### The task
Without the pictures, return all of the material exactly as written.

— BEGIN Provided material —

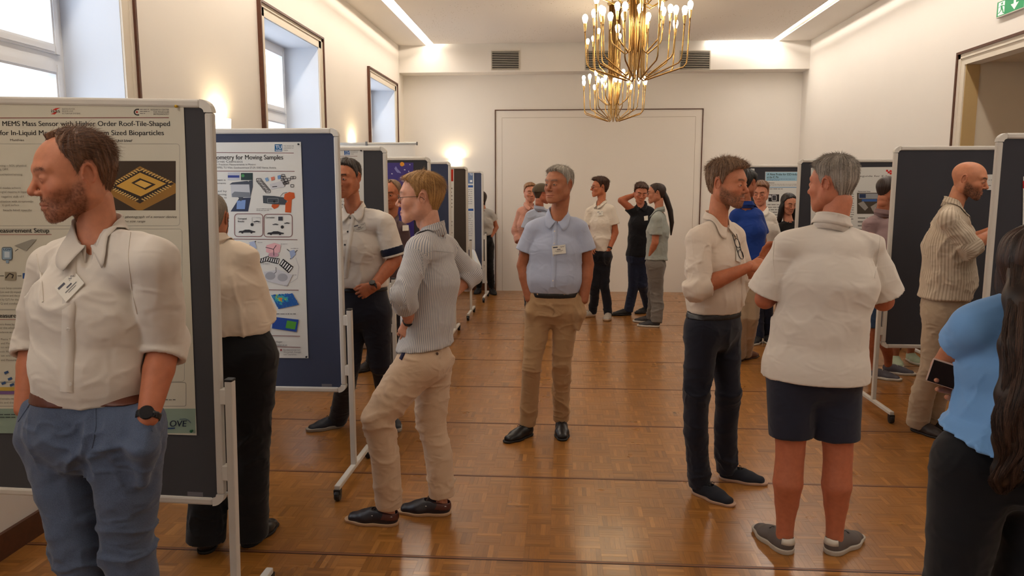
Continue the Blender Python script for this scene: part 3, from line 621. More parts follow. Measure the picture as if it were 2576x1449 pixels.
def stripes(q, n):
    p.poly(q, (30, 28, 32), 'pattern_board'); q = np.array(q, float)
    for k in range(n):
        a, b_ = (k + .35) / n, (k + .8) / n
        p.poly([tuple(q[0] * (1 - a) + q[1] * a + (q[3] - q[0]) * .15), tuple(q[0] * (1 - b_) + q[1] * b_ + (q[3] - q[0]) * .15), tuple(q[3] * (1 - b_) + q[2] * b_ + (q[0] - q[3]) * .15), tuple(q[3] * (1 - a) + q[2] * a + (q[0] - q[3]) * .15)], (226, 226, 226))
stripes([(652, 652), (676, 643), (672, 657), (648, 664)], 4); stripes([(677, 647), (703, 650), (699, 664), (672, 658)], 5); stripes([(712, 651), (738, 671), (726, 687), (702, 666)], 5)
p.poly([(664, 684), (700, 678), (736, 692), (722, 720), (668, 706)], (196, 198, 204)); p.ell(680, 694, 13, 10, (158, 160, 168)); p.ell(711, 698, 13, 10, (158, 160, 168)); p.line([(744, 648), (752, 672), (748, 700), (730, 712)], .8, (160, 160, 166)); p.line([(694, 672), (695, 684), (690, 688)], 1.3, (60, 58, 60))
for (x, y) in ((706, 612), (731, 623), (648, 608), (736, 690), (716, 716), (660, 662)): p.para(x, x + 22, y, y + 4, 1, (150, 146, 150))
p.line([(600, 728), (751, 730)], 1.5, rd)
q0, q1, q2, q3 = np.array([682, 742.]), np.array([736, 738.]), np.array([751, 765.]), np.array([700, 777.])
hot = [(36, 92, 168), (40, 140, 190), (70, 176, 170), (150, 190, 90), (222, 176, 60), (222, 130, 50)]
for i in range(14):
    for j in range(8):
        a, b_ = i / 14, j / 8; c0 = q0 * (1 - a) * (1 - b_) + q1 * a * (1 - b_) + q2 * a * b_ + q3 * (1 - a) * b_
        s1 = (q1 - q0) / 13.6; s2 = (q3 - q0) / 7.8; d = math.hypot(i - 4, (j - 2) * 1.6)
        k = int(np.clip(5 - d * .9 + rng.uniform(-1.6, 1.6), 0, 5)); j_ = rng.uniform(-.8, .8, 2)
        p.poly([tuple(c0 + j_), tuple(c0 + s1 + j_), tuple(c0 + s1 + s2), tuple(c0 + s2)], hot[k], 'height_map')
p.para(690, 760, 787, 793, 1, (90, 88, 90))
p.poly([(687, 797), (751, 804), (746, 835), (684, 826)], (40, 74, 156)); p.poly([(722, 806), (746, 810), (742, 829), (718, 825)], (84, 156, 60)); p.poly([(687, 797), (694, 798), (692, 807), (686, 806)], (196, 156, 60)); p.poly([(640, 820), (680, 824), (676, 834), (640, 830)], (40, 74, 156))
p.line([(640, 843), (755, 846)], 1.5, rd); p.text('CONTACT', 646, 853, 4, (90, 88, 90), x1=671); p.text('Stefan Hager', 676, 862, 5, (90, 88, 90), x1=710); p.text('hager@tuwien.ac.at', 672, 870, 5, (90, 88, 90), x1=722); p.line([(640, 870), (756, 874)], 1.5, rd)
p.ell(690, 884, 9, 6.5, (160, 50, 48)); p.ell(690, 884, 7.6, 5.3, (214, 212, 210)); p.text('JE', 682, 888, 8, (170, 50, 44), x1=697, bold=.03, name='logo_lettering')
for i, tx in enumerate(('Bundesministerium', 'Wirtschaft, Energie', 'und Tourismus')): p.text(tx, 713, 882 + i * 5.6, 4, (110, 108, 112), x1=(755, 757, 745)[i])
p.rect(705, 878, 709, 883, (150, 60, 60)); p.pin(752, 363, (60, 60, 64)); p.pin(772, 897, (30, 30, 32))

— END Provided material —

### Answer to this task
Continue the Blender Python script for this scene: part 3, from line 621. More parts follow. Measure the picture as if it were 2576x1449 pixels.
def stripes(q, n):
    p.poly(q, (30, 28, 32), 'pattern_board'); q = np.array(q, float)
    for k in range(n):
        a, b_ = (k + .35) / n, (k + .8) / n
        p.poly([tuple(q[0] * (1 - a) + q[1] * a + (q[3] - q[0]) * .15), tuple(q[0] * (1 - b_) + q[1] * b_ + (q[3] - q[0]) * .15), tuple(q[3] * (1 - b_) + q[2] * b_ + (q[0] - q[3]) * .15), tuple(q[3] * (1 - a) + q[2] * a + (q[0] - q[3]) * .15)], (226, 226, 226))
stripes([(652, 652), (676, 643), (672, 657), (648, 664)], 4); stripes([(677, 647), (703, 650), (699, 664), (672, 658)], 5); stripes([(712, 651), (738, 671), (726, 687), (702, 666)], 5)
p.poly([(664, 684), (700, 678), (736, 692), (722, 720), (668, 706)], (196, 198, 204)); p.ell(680, 694, 13, 10, (158, 160, 168)); p.ell(711, 698, 13, 10, (158, 160, 168)); p.line([(744, 648), (752, 672), (748, 700), (730, 712)], .8, (160, 160, 166)); p.line([(694, 672), (695, 684), (690, 688)], 1.3, (60, 58, 60))
for (x, y) in ((706, 612), (731, 623), (648, 608), (736, 690), (716, 716), (660, 662)): p.para(x, x + 22, y, y + 4, 1, (150, 146, 150))
p.line([(600, 728), (751, 730)], 1.5, rd)
q0, q1, q2, q3 = np.array([682, 742.]), np.array([736, 738.]), np.array([751, 765.]), np.array([700, 777.])
hot = [(36, 92, 168), (40, 140, 190), (70, 176, 170), (150, 190, 90), (222, 176, 60), (222, 130, 50)]
for i in range(14):
    for j in range(8):
        a, b_ = i / 14, j / 8; c0 = q0 * (1 - a) * (1 - b_) + q1 * a * (1 - b_) + q2 * a * b_ + q3 * (1 - a) * b_
        s1 = (q1 - q0) / 13.6; s2 = (q3 - q0) / 7.8; d = math.hypot(i - 4, (j - 2) * 1.6)
        k = int(np.clip(5 - d * .9 + rng.uniform(-1.6, 1.6), 0, 5)); j_ = rng.uniform(-.8, .8, 2)
        p.poly([tuple(c0 + j_), tuple(c0 + s1 + j_), tuple(c0 + s1 + s2), tuple(c0 + s2)], hot[k], 'height_map')
p.para(690, 760, 787, 793, 1, (90, 88, 90))
p.poly([(687, 797), (751, 804), (746, 835), (684, 826)], (40, 74, 156)); p.poly([(722, 806), (746, 810), (742, 829), (718, 825)], (84, 156, 60)); p.poly([(687, 797), (694, 798), (692, 807), (686, 806)], (196, 156, 60)); p.poly([(640, 820), (680, 824), (676, 834), (640, 830)], (40, 74, 156))
p.line([(640, 843), (755, 846)], 1.5, rd); p.text('CONTACT', 646, 853, 4, (90, 88, 90), x1=671); p.text('Stefan Hager', 676, 862, 5, (90, 88, 90), x1=710); p.text('hager@tuwien.ac.at', 672, 870, 5, (90, 88, 90), x1=722); p.line([(640, 870), (756, 874)], 1.5, rd)
p.ell(690, 884, 9, 6.5, (160, 50, 48)); p.ell(690, 884, 7.6, 5.3, (214, 212, 210)); p.text('JE', 682, 888, 8, (170, 50, 44), x1=697, bold=.03, name='logo_lettering')
for i, tx in enumerate(('Bundesministerium', 'Wirtschaft, Energie', 'und Tourismus')): p.text(tx, 713, 882 + i * 5.6, 4, (110, 108, 112), x1=(755, 757, 745)[i])
p.rect(705, 878, 709, 883, (150, 60, 60)); p.pin(752, 363, (60, 60, 64)); p.pin(772, 897, (30, 30, 32))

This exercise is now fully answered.